The problem - In the records below, find the line containing "Reconstruct this image" and the line containing "sc.camera = camo". Give again exactly those lines and every line between them, omitting the pictures.

Records to use -
>> BEGIN

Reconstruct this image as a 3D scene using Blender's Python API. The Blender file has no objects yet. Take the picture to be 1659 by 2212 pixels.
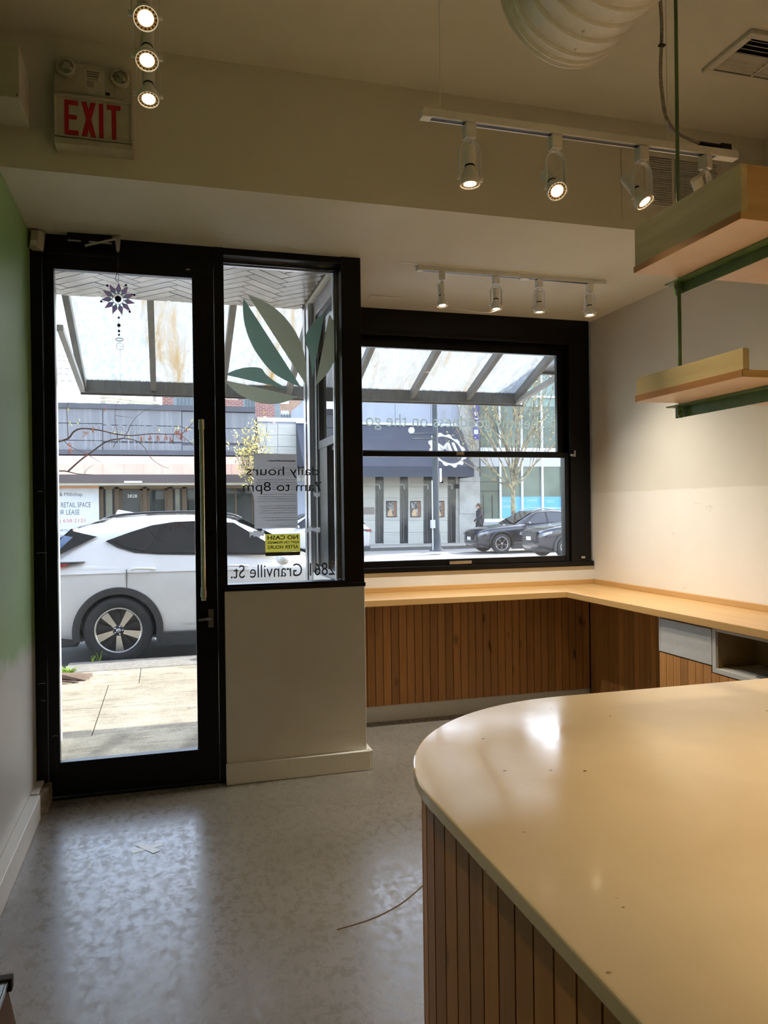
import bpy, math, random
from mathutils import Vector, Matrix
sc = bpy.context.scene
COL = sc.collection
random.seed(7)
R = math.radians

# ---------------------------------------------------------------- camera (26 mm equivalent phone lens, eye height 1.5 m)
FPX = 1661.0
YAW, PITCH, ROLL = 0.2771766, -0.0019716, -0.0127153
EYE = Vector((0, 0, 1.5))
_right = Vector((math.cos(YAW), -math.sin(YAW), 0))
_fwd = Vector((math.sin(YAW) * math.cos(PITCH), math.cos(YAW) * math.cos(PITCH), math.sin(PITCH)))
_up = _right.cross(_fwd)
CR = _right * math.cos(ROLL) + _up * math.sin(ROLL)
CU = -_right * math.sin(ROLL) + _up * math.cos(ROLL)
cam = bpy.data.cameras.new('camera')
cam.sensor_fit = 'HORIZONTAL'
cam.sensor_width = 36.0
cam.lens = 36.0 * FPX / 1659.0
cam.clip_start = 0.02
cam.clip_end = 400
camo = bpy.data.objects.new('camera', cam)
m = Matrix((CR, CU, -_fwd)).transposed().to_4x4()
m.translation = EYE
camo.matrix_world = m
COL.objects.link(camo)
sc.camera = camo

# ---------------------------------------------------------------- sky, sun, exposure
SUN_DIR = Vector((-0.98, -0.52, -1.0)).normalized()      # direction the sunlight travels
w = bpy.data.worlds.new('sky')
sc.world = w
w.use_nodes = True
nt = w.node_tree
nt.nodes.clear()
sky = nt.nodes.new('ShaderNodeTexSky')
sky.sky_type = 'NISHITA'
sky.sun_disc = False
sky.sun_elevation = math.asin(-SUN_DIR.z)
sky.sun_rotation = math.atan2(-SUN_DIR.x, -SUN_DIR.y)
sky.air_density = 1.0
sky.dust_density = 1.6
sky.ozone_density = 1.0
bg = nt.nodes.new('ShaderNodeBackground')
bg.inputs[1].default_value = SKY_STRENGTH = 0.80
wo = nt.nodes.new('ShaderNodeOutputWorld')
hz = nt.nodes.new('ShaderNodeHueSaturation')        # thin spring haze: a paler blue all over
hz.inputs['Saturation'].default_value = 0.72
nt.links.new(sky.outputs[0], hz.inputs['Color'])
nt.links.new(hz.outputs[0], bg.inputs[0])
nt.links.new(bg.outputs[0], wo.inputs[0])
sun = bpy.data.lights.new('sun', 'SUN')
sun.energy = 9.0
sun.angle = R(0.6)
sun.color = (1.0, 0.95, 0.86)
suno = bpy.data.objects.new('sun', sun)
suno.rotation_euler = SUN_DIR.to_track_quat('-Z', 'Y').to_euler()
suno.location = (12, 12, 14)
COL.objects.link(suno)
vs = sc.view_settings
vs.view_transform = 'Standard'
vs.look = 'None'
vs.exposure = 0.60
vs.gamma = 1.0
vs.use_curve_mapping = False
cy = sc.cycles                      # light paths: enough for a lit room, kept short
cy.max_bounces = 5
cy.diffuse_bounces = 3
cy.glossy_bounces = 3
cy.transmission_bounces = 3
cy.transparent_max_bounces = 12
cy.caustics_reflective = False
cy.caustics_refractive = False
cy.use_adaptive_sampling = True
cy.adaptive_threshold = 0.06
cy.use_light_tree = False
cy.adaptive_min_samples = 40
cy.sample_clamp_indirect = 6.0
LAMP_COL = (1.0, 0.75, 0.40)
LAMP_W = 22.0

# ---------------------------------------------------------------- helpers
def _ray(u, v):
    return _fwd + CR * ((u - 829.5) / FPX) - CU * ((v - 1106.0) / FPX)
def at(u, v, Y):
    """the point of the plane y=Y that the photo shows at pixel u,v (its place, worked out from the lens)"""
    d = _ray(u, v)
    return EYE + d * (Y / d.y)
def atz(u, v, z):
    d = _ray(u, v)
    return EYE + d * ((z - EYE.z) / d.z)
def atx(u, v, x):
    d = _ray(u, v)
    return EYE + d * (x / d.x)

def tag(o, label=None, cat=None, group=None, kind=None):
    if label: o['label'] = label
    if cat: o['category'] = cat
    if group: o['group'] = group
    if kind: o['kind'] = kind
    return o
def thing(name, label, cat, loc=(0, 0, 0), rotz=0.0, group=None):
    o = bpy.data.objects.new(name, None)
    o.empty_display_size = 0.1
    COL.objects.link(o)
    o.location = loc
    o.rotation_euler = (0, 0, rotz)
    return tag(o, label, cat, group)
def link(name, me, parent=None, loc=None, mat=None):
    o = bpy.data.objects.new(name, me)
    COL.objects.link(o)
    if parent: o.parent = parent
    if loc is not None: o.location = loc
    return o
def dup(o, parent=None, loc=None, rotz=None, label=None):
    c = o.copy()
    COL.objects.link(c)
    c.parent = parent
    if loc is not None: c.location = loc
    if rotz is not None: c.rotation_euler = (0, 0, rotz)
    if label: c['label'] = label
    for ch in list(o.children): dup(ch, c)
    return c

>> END
>> BEGIN

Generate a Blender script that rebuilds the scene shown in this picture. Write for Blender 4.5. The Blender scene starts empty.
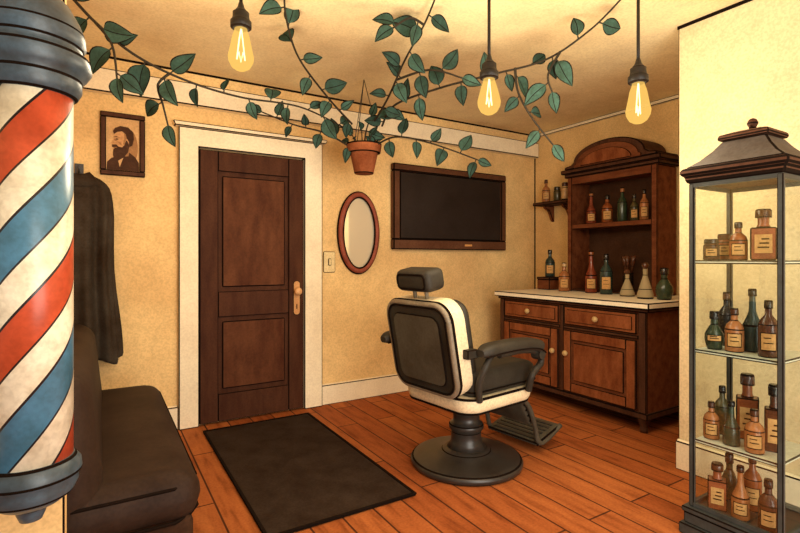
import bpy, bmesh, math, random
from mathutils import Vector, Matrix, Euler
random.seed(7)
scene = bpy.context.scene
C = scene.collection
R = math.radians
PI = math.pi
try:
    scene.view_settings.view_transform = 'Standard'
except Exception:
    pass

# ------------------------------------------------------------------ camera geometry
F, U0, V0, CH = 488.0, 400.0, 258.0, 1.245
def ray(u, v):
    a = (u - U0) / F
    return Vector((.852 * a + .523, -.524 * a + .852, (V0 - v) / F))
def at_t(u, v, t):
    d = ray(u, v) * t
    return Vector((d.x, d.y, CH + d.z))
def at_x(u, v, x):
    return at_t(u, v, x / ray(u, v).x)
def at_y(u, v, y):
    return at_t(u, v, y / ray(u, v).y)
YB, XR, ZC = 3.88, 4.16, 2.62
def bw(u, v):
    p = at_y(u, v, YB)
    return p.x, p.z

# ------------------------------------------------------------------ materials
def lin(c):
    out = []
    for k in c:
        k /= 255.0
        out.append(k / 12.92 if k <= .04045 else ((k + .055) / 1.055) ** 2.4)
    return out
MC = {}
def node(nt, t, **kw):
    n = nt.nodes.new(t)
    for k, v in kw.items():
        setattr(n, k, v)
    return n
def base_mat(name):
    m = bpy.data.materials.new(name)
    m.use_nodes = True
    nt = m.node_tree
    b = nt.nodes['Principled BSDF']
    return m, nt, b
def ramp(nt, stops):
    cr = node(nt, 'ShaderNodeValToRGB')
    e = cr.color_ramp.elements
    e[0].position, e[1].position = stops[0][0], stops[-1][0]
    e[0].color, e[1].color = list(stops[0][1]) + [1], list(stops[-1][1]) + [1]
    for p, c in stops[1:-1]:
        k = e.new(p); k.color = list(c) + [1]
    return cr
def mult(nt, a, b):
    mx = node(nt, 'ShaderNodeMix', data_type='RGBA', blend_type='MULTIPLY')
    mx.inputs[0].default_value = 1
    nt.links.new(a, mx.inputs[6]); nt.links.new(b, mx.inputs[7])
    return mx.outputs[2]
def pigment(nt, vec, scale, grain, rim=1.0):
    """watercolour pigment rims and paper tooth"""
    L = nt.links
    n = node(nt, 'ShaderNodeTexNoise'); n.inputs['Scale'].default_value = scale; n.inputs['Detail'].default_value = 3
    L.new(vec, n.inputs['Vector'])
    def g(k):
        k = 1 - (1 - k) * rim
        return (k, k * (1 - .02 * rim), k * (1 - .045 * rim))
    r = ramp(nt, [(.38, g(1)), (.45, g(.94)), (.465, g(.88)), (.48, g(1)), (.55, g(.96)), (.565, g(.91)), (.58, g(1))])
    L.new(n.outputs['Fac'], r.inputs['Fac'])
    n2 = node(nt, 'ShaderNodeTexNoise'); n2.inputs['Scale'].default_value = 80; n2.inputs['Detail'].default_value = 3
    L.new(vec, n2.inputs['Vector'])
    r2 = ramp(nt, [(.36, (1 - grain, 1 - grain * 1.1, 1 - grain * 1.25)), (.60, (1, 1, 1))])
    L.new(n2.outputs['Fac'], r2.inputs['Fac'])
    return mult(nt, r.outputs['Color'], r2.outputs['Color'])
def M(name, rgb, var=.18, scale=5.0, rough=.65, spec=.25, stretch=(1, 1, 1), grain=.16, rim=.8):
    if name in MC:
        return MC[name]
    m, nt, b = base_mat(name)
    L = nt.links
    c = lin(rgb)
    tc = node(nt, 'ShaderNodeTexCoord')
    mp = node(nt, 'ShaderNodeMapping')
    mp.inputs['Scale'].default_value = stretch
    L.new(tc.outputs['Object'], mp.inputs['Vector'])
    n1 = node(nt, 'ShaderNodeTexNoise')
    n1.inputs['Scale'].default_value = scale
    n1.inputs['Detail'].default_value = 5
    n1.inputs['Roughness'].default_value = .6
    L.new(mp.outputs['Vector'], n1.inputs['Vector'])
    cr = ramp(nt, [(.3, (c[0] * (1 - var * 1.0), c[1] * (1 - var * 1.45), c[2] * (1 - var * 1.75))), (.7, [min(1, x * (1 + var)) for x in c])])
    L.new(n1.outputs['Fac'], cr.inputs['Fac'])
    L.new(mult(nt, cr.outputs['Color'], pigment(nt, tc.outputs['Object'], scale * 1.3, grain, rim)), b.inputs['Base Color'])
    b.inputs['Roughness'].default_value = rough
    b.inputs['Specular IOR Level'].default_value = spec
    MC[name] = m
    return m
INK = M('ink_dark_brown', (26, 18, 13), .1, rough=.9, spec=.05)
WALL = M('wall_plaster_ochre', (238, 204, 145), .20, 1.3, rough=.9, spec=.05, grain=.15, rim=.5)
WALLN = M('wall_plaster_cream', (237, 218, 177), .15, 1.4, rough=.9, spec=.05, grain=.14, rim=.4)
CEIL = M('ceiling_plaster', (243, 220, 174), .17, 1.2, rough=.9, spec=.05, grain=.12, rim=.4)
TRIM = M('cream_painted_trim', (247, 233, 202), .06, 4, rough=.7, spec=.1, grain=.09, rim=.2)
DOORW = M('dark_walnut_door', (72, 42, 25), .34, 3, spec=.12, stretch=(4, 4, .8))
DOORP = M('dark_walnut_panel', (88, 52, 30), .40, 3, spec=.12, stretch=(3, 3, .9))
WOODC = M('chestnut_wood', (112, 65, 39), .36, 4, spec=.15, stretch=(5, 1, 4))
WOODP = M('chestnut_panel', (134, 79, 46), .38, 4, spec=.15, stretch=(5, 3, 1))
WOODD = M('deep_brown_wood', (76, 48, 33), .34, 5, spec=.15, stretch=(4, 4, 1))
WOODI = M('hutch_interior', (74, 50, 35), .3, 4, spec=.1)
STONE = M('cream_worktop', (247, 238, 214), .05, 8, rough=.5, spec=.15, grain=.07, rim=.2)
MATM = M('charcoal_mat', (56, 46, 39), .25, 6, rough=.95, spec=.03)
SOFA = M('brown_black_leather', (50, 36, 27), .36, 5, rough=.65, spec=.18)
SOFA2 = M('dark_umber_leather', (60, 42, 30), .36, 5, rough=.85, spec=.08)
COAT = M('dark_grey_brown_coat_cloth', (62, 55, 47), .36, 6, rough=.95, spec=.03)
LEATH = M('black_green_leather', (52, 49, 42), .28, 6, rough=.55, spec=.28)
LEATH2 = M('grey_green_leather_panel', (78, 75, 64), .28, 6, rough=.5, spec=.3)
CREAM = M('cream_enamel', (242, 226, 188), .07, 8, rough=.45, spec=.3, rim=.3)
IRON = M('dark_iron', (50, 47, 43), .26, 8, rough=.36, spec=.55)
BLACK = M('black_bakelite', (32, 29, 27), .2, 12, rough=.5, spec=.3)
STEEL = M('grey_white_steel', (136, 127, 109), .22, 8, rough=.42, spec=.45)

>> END
>> BEGIN

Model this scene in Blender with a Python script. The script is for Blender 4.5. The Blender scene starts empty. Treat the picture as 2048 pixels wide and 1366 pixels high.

>> END

Result below -
Reconstruct this image as a 3D scene using Blender's Python API. The Blender file has no objects yet. Take the picture to be 1659 by 2212 pixels.
import bpy, math, random
from mathutils import Vector, Matrix
sc = bpy.context.scene
COL = sc.collection
random.seed(7)
R = math.radians

# ---------------------------------------------------------------- camera (26 mm equivalent phone lens, eye height 1.5 m)
FPX = 1661.0
YAW, PITCH, ROLL = 0.2771766, -0.0019716, -0.0127153
EYE = Vector((0, 0, 1.5))
_right = Vector((math.cos(YAW), -math.sin(YAW), 0))
_fwd = Vector((math.sin(YAW) * math.cos(PITCH), math.cos(YAW) * math.cos(PITCH), math.sin(PITCH)))
_up = _right.cross(_fwd)
CR = _right * math.cos(ROLL) + _up * math.sin(ROLL)
CU = -_right * math.sin(ROLL) + _up * math.cos(ROLL)
cam = bpy.data.cameras.new('camera')
cam.sensor_fit = 'HORIZONTAL'
cam.sensor_width = 36.0
cam.lens = 36.0 * FPX / 1659.0
cam.clip_start = 0.02
cam.clip_end = 400
camo = bpy.data.objects.new('camera', cam)
m = Matrix((CR, CU, -_fwd)).transposed().to_4x4()
m.translation = EYE
camo.matrix_world = m
COL.objects.link(camo)
sc.camera = camo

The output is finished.